Last night my friend Shea called. The moment I saw her name pop up on the caller ID I knew she had an agenda. How did I know this? Because I've known her since I was 8 years old and have the videos to prove it (don't ask). I also knew she had an agenda because I just spoke to her 2 nights ago. If she calls more than once or twice a week something is definitely up.

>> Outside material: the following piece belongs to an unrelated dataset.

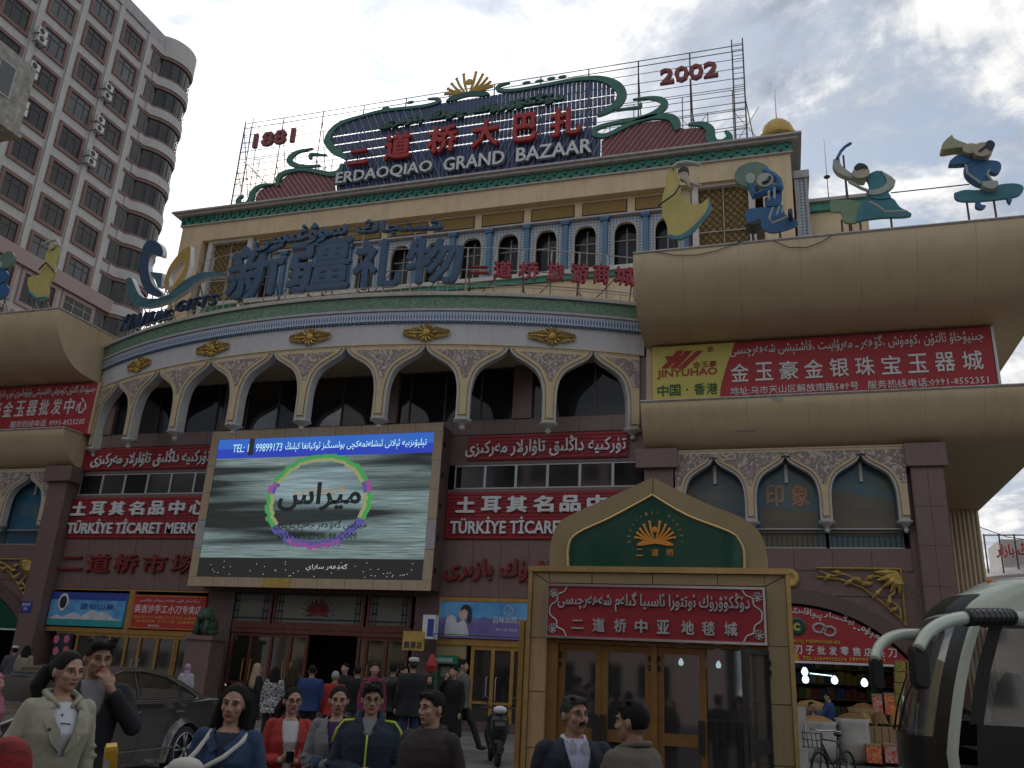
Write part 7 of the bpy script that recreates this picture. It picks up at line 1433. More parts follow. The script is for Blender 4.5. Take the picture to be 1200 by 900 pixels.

"Hey Margaret. So.... how's it going?"
"Everything's fine. What's up?"
*long sigh* "Ohhhhhhh, nothing. You know, just hanging out with my cat Struessel."
"Oh. That's nice."
And then there was this awkward pause where I didn't really know what to say next because I *knew* she was playing me. Oh I believed she was hanging out with her cat Struessel but also knew that part about nothing being up made her a big fat liar. But she didn't really know how to carry on either so we just kinda... paused. Unfortunately the bitch knows me too well (and has the videos to prove it) and knew she had to work up to asking me what she wanted to ask me. She had to catch me off-guard. Had to butter me up. Catch me unawares.
And of course that moment finally came because, well, my attention span could use some work.
About 20 minutes later she finally said to me, "Soooooooo... I have something to ask you." And by the way her voice went up an octave when she said the word "so" I knew it wasn't going to be good.
"Hmph."
"How would you like a kitten?"
"A, uh, what?"
"Oh Margaret, it's just the cutest little thing ever. My friend is moving to St. Paul and has to get rid of her new kitten because they don't allow pets where she's going. And... and... oh my god it's so sweet. And cute. And darling. And it looks just like Struessel and oh Margaret she'll have to take her to the pound if she can't find a home for it."
This is where I'm feeling trapped, and she knew this all too well. You see, if you've ever met me you know that since the moment I took my first breath I've wanted a cat. My first word, it was probably "kitty". Unfortunately I grew up in a house without animals which means I'm 28 years old and have never had a pet (well, having that goldfish when I was 6 doesn't really count). Consequently it also means that I take my duty as being a good animal mom very, very seriously. So seriously that I'm 28 years old and have never had a cat... eventhough I have an exact breed and name picked out for it already. I even have my second cat picked out already too.
"What's its name?"
"Snowball."
This is the part where I'm literally melting in to my couch as I'm envisioning an energetic bundle of fur hopping around my apartment as it chases its own teeny little tail.... that answers... to the name... of Snowball. How freagin' cute.
"But Shea, I, well, um, I mean, I just don't think I can have a cat."
"BUT SNOWBALL WILL GO TO THE POUND!"
"Shea. First my house isn't kitten-proofed. And then there's all the expenses of getting it shots and neutered and paying to have it in the building. And then it'd be stuck in this little apartment all day by itself, probably throwing up in the corners because it'd have been eating all my plants. And... and... and..."
"I knew it. You *always* have an excuse. I told Struessel just before I called that 'Margaret'd have an excuse.'"
God I feel like an ogre now. But all I'm sayin' is that not only is the kitten not the kind I always wanted, but it already has a name. A name that I wouldn't have picked out for it. The only reason I didn't feel like throwing my horrible self out my 6th story window is because I knew that Shea wanted this cat really, really bad. More than me. How did I know this? Because I've known her since I was 8 (and have the videos to prove it). That's why I immediately went in to Project Hasty SELL!™ -mode and successfully convinced her to pick up the cat this weekend and see if she and Struessel can get along. Because that's what friends do - they convince their best friend's to do the right thing.
This little conversation throws in to sharp relief the fact that all my friends think I have some commitment issues. I beg to differ. They're not commitment issues, I just take being a kitty mom very seriously. And I want to give my kitty a good home. And... and... and... oh who am I kidding. I have commitment issues. But I'm still not getting Snowball cuz she's not what I want. I might have commitment issues but I can still be picky. My search will go on.
I leave you now with my most favorite! cat picture! EVER! This is Menudo.
Comments
I think you probably did the right thing - I'm not convinced that a 6th floor apartment is the ideal place for a cat - cats need easy outdoor access, so you'd have had to take it for walks on a leash or something lol. Can Doc come and stay with you for a holiday?
Sweetie. We don't *think* you have a commitment problem, we *know* you do.
Not that there's anything wrong with that.
HEY! isn't it just like the pot to call the kettle black you!
I can spot the commitment issues only because I know them all too well.
LMAO....hey "insult the comic dog" would say "isn't that vomit telling poop it stinks"......sorry heard that today and had to use it the first opportunity I could.
It's ok Margaret. I understand if you live on the 6th floor, snowball will just be living on the cold cement sub-floor of the pound if you would like to go visit her! (sniff sniff)
I think you did the right thing, if you have those committment issues even with a cat it's cool, really.